While on the subject of statistics, where is the data that Senior House has a drug problem? And how is this data related to students’ pre-MIT drug use? How is Senior House being determined to have a drug problem?

If we assume that Senior House does have some issues (which I’m still not sure that the above data and claims have verified), how do we go about fixing those problems?

Some might point to separating the residents from one another so as to keep their behavior from compounding. Maybe it hasn’t been said publicly, but it has been implied or passed through the grapevine that MIT struggles to provide the resources necessary to students with pre-existing conditions when those students are all grouped in one place. Namely, Senior House (as an alternative and safe space) tends to attract people who have mental health issues. MIT administrators feel that these students would be easier to assist if they were distributed more evenly throughout the dorms. But to distribute our residents does not better ensure our success. The conversations that can be had with residents who understand your own mental health issues because they too have experienced them are priceless. This support system is more valuable than an administrator will ever be to me. If MIT were to distribute these “problem students,” it might help Senior House’s graduation rate and normalize the dorms’ graduation rates, but it’s hard to say that it would actually benefit the students dealing with the mental health issues. A community of peers that understands and supports one another will always be stronger than a top down approach. We are willing to work with the administration to help with our mental health issues. Again, we want to be healthy, happy, and educated. But the current steps being taken are polarizing.

Instead, work with us.

Give us access to the data. Let us look critically at our own community to determine what our issues are. And let us work with you to fix these issues.

For a very long time, Senior House has advocated for more mental health professionals to support our community. We asked that our Area Director have mental health training. We ask that the instated members to our community have not only the professional training to help us, but also HIPAA protections. To truly support a community that is disproportionately afflicted by mental health issues, give us mental health support and security. Help us create a community that leads towards growth and healing, not towards bureaucratic report systems that instill fear and distrust.

In our incoming house team and live in staff, give us mental health support. Please. We need it. Many of us have mental health issues. We’ve been asking for this support for sometime.

Create the turnaround committee. Let us look at ways to make Senior House excel, together.

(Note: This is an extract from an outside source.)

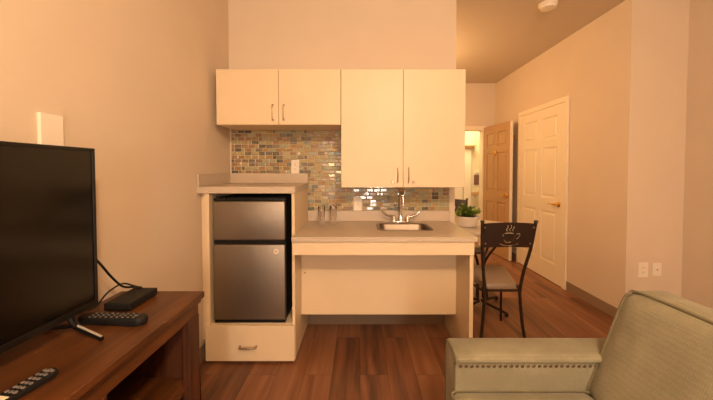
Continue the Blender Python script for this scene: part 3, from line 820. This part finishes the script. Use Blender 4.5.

But what I ask that you don’t do is to restrict our incoming freshmen. By closing access to a community that hugely supports people with mental health issues, LGBTQ-identifying people, and lower income students, you are robbing the freshman of a safe space and a home. I would not still be attending MIT today if I had not lived in Senior House. As much as I needed Senior House, incoming freshmen will too. To not let students who would otherwise live in Senior House do so is to rob them of a community that supports and celebrates aspects of society that many other communities ignore or demean.

To be LGBTQ, lower income, a racial minority, or mentally unwell should not be stigmatized. As these issues are so implicated with lower graduation rates, please do not make such hasty decisions based on this data that will rob the incoming class of “alternative” MIT students of a safe space. Please reconsider your decision to block the incoming freshman from Senior House.

I ask that you give us time with the new house team and turnaround committee, access to data, and agreed upon quantified metrics of success. I ask that you give us the mental health resources we have been asking for. I ask that you look at the broader scope of “success.” I ask that you allow us to have this conversation over the course of the next year, in person, on campus. And, in the meantime, I ask that you give MIT’s incoming class the opportunity to live within the alternative support space that Senior House is.